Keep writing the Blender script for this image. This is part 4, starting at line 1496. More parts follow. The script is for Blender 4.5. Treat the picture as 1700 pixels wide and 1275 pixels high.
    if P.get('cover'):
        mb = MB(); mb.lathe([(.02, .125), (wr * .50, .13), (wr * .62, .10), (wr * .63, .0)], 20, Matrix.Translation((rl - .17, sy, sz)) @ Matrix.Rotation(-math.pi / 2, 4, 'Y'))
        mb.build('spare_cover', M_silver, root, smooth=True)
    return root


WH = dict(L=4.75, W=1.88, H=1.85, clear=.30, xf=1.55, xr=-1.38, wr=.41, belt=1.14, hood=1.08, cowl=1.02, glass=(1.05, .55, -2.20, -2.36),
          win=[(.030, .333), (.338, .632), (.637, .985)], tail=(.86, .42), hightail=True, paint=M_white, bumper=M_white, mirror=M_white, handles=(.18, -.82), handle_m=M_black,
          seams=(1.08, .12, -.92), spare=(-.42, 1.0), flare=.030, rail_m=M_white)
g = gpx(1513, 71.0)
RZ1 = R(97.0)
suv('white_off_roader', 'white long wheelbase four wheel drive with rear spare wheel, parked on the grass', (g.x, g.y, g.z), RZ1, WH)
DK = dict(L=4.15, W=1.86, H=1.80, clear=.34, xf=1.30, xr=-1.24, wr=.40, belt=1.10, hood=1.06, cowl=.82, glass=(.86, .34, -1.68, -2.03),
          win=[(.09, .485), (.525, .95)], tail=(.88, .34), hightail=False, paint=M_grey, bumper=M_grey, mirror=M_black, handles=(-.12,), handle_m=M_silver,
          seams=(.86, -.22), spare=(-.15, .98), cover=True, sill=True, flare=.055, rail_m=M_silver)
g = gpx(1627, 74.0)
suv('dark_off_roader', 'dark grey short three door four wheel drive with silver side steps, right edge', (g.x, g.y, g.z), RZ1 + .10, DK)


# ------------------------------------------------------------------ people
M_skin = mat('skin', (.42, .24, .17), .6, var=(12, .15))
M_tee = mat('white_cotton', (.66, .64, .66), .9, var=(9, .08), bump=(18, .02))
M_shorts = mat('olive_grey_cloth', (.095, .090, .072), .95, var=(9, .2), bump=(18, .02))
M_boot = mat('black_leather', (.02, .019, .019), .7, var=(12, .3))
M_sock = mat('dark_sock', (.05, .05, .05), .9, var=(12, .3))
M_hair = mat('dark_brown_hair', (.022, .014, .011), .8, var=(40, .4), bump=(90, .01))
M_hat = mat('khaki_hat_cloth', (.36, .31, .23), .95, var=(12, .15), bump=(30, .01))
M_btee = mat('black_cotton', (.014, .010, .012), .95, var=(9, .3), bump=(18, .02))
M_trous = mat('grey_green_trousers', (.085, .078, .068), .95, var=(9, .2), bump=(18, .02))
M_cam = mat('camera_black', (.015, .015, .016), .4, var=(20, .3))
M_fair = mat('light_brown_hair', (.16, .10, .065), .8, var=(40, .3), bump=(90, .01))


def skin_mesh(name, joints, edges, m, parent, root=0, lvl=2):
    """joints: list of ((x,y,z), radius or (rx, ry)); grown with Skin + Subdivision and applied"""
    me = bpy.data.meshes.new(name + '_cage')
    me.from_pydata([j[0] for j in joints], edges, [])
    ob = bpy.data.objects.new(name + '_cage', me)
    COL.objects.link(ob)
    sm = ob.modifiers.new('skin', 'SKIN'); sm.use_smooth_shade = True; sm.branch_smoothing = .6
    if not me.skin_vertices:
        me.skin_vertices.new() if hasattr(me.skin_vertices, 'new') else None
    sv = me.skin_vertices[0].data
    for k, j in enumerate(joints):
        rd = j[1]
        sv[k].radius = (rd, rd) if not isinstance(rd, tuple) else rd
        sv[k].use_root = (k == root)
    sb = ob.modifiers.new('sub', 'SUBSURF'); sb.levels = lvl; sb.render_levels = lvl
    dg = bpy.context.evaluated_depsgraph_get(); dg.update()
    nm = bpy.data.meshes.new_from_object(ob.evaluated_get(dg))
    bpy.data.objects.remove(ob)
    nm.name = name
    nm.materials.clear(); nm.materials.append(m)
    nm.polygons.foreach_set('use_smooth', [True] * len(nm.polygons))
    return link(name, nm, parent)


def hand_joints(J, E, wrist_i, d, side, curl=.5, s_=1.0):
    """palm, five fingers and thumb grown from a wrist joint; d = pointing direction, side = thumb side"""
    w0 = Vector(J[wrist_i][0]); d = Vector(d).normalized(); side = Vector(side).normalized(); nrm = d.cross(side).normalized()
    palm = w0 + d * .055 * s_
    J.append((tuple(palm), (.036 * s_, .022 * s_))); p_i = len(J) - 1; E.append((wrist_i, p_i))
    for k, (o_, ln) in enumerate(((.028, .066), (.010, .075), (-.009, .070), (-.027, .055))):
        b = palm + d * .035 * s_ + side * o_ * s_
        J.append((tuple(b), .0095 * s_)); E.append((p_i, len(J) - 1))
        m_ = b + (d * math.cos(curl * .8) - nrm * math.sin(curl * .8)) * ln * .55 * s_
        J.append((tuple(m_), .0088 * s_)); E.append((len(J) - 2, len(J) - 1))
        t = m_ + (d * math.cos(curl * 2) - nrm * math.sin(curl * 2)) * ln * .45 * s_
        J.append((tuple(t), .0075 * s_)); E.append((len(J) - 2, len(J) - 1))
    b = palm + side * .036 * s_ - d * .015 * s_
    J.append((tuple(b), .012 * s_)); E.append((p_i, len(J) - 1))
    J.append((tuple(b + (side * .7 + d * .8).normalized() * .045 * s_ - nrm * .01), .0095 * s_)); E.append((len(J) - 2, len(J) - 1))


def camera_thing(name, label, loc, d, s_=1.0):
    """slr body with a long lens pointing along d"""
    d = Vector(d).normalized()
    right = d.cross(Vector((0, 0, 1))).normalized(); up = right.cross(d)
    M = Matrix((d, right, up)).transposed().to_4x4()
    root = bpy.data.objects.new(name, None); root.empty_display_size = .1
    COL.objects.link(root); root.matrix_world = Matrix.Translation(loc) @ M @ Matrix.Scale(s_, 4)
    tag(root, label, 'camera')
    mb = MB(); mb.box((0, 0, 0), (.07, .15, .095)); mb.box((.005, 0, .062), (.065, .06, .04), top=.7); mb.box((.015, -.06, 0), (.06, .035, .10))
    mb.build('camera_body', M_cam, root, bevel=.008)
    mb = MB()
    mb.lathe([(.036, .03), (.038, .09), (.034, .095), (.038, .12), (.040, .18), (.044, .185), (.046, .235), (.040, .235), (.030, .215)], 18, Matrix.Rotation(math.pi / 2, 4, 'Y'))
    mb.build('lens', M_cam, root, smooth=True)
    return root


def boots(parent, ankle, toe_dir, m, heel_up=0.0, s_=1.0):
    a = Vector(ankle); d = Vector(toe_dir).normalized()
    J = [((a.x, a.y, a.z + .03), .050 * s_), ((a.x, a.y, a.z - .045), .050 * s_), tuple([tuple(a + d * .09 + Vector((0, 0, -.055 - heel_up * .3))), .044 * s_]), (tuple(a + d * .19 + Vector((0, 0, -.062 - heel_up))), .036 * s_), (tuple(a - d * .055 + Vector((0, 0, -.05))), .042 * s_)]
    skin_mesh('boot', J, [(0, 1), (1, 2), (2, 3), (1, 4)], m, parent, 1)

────

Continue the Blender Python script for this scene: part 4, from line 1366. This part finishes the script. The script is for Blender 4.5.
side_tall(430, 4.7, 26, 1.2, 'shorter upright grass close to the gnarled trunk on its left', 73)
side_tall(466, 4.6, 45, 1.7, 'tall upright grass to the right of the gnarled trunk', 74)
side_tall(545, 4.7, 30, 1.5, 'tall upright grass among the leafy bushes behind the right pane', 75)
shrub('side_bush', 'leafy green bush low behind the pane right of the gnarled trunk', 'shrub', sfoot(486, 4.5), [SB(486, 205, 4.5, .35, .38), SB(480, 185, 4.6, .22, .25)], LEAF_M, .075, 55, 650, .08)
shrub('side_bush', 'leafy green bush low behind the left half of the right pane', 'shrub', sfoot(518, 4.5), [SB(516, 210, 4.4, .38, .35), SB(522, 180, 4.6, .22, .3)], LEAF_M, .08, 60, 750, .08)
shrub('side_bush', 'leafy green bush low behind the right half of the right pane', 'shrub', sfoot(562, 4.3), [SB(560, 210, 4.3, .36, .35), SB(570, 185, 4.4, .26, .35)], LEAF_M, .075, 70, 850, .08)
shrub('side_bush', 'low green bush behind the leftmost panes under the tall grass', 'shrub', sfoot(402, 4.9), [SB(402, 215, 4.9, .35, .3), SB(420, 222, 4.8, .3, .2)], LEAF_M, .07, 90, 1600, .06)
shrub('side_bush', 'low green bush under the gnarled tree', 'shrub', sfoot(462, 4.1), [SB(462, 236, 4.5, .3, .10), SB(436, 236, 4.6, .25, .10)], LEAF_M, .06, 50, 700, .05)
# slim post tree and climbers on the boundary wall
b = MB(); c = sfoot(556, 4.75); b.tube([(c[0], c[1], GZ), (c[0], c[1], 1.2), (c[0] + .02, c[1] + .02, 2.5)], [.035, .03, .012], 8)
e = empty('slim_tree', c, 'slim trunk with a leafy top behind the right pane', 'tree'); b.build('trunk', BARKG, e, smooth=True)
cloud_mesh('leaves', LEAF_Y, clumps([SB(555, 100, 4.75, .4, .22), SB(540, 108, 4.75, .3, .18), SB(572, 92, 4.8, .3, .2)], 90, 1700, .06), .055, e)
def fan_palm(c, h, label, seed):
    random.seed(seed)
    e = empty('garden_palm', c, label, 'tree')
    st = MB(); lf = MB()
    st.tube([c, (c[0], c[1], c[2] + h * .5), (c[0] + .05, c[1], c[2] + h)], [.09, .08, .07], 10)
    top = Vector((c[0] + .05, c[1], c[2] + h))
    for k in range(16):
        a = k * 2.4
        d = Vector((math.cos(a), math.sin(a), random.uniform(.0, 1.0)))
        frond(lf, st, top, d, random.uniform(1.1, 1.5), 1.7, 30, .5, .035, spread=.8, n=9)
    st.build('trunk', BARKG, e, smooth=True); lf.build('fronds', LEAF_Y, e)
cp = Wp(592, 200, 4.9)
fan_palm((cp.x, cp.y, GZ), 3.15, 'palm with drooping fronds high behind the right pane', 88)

────

• [Problem description]:
Return exactly the lines above from the line that has "Keep writing the" through the line that has "suv('dark_off_roader', 'dark grey", inclusive, and nothing else.

• [The completed task]:
Keep writing the Blender script for this image. This is part 4, starting at line 1496. More parts follow. The script is for Blender 4.5. Treat the picture as 1700 pixels wide and 1275 pixels high.
    if P.get('cover'):
        mb = MB(); mb.lathe([(.02, .125), (wr * .50, .13), (wr * .62, .10), (wr * .63, .0)], 20, Matrix.Translation((rl - .17, sy, sz)) @ Matrix.Rotation(-math.pi / 2, 4, 'Y'))
        mb.build('spare_cover', M_silver, root, smooth=True)
    return root


WH = dict(L=4.75, W=1.88, H=1.85, clear=.30, xf=1.55, xr=-1.38, wr=.41, belt=1.14, hood=1.08, cowl=1.02, glass=(1.05, .55, -2.20, -2.36),
          win=[(.030, .333), (.338, .632), (.637, .985)], tail=(.86, .42), hightail=True, paint=M_white, bumper=M_white, mirror=M_white, handles=(.18, -.82), handle_m=M_black,
          seams=(1.08, .12, -.92), spare=(-.42, 1.0), flare=.030, rail_m=M_white)
g = gpx(1513, 71.0)
RZ1 = R(97.0)
suv('white_off_roader', 'white long wheelbase four wheel drive with rear spare wheel, parked on the grass', (g.x, g.y, g.z), RZ1, WH)
DK = dict(L=4.15, W=1.86, H=1.80, clear=.34, xf=1.30, xr=-1.24, wr=.40, belt=1.10, hood=1.06, cowl=.82, glass=(.86, .34, -1.68, -2.03),
          win=[(.09, .485), (.525, .95)], tail=(.88, .34), hightail=False, paint=M_grey, bumper=M_grey, mirror=M_black, handles=(-.12,), handle_m=M_silver,
          seams=(.86, -.22), spare=(-.15, .98), cover=True, sill=True, flare=.055, rail_m=M_silver)
g = gpx(1627, 74.0)
suv('dark_off_roader', 'dark grey short three door four wheel drive with silver side steps, right edge', (g.x, g.y, g.z), RZ1 + .10, DK)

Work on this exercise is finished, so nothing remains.